=== INSTRUCTIONS FOR THE TASK ===
Give the number of lines in the data that hold the string "scene". Nothing else is needed.

=== SUPPLIED INFORMATION ===

____

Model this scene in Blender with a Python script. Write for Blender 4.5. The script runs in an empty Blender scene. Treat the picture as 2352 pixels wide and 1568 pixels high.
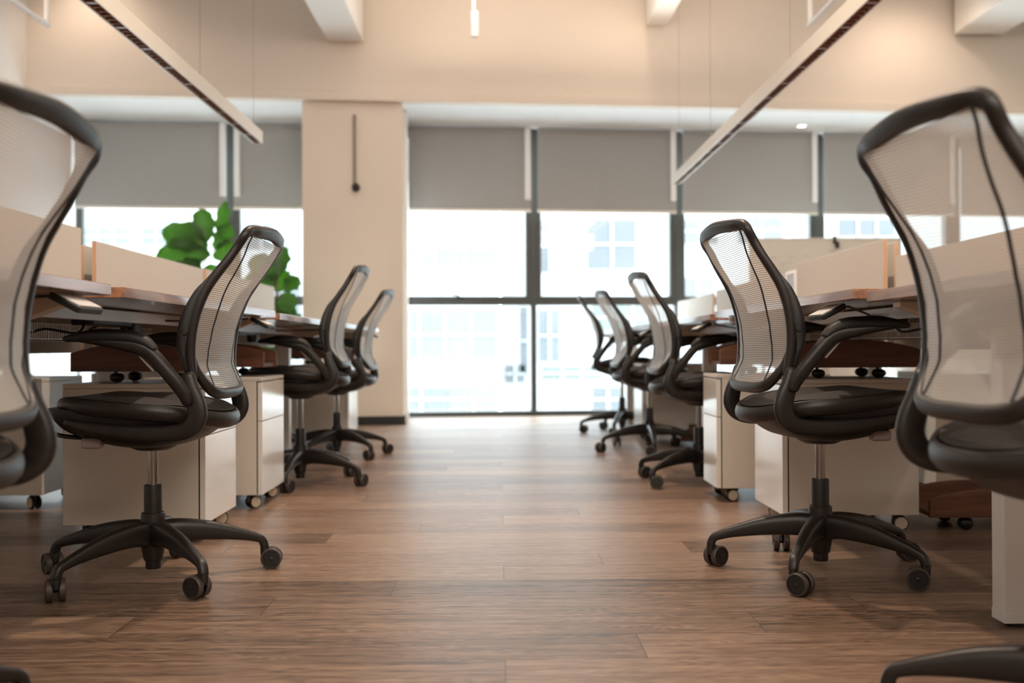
import bpy, bmesh, math, random
from mathutils import Vector, Matrix

random.seed(7)
SC = bpy.context.scene
COL = SC.collection
PI = math.pi

# ------------------------------------------------------------------ camera
CAM_H = 0.655
YAW, PITCH, ROLL = 0.012, 13.0 / 2290.0, 0.0045
fwd = Vector((math.sin(YAW) * math.cos(PITCH), math.cos(YAW) * math.cos(PITCH), math.sin(PITCH)))
rgt = fwd.cross(Vector((0, 0, 1))).normalized()
upv = rgt.cross(fwd).normalized()
r2 = (rgt * math.cos(ROLL) - upv * math.sin(ROLL)).normalized()
u2 = (upv * math.cos(ROLL) + rgt * math.sin(ROLL)).normalized()
cd = bpy.data.cameras.new('camera')
cam = bpy.data.objects.new('camera', cd)
COL.objects.link(cam)
M = Matrix.Identity(4)
for i in range(3):
    M[i][0], M[i][1], M[i][2] = r2[i], u2[i], -fwd[i]
M.translation = Vector((0, 0, CAM_H))
cam.matrix_world = M
cd.sensor_width = 36.0
cd.lens = 2290.0 / 2352.0 * 36.0
cd.clip_start = 0.05
cd.clip_end = 400
cd.dof.use_dof = True
cd.dof.focus_distance = 2.72
cd.dof.aperture_fstop = 2.3
SC.camera = cam

# ------------------------------------------------------------------ world, exposure, lamps
w = bpy.data.worlds.new('overcast')
SC.world = w
w.use_nodes = True
bg = w.node_tree.nodes['Background']
bg.inputs[0].default_value = (0.90, 0.96, 1.0, 1)
bg.inputs[1].default_value = 13.0
SC.view_settings.view_transform = 'Standard'
SC.view_settings.look = 'None'
SC.view_settings.gamma = 1.0
SC.view_settings.exposure = 0.2
SC.view_settings.use_curve_mapping = False
SC.cycles.use_denoising = True
SC.cycles.max_bounces = 8
SC.cycles.diffuse_bounces = 4
SC.cycles.glossy_bounces = 4
SC.cycles.transmission_bounces = 6
SC.cycles.transparent_max_bounces = 12
SC.cycles.caustics_reflective = False
SC.cycles.caustics_refractive = False
SC.cycles.sample_clamp_indirect = 6.0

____

=== EXERCISE RESULT ===
2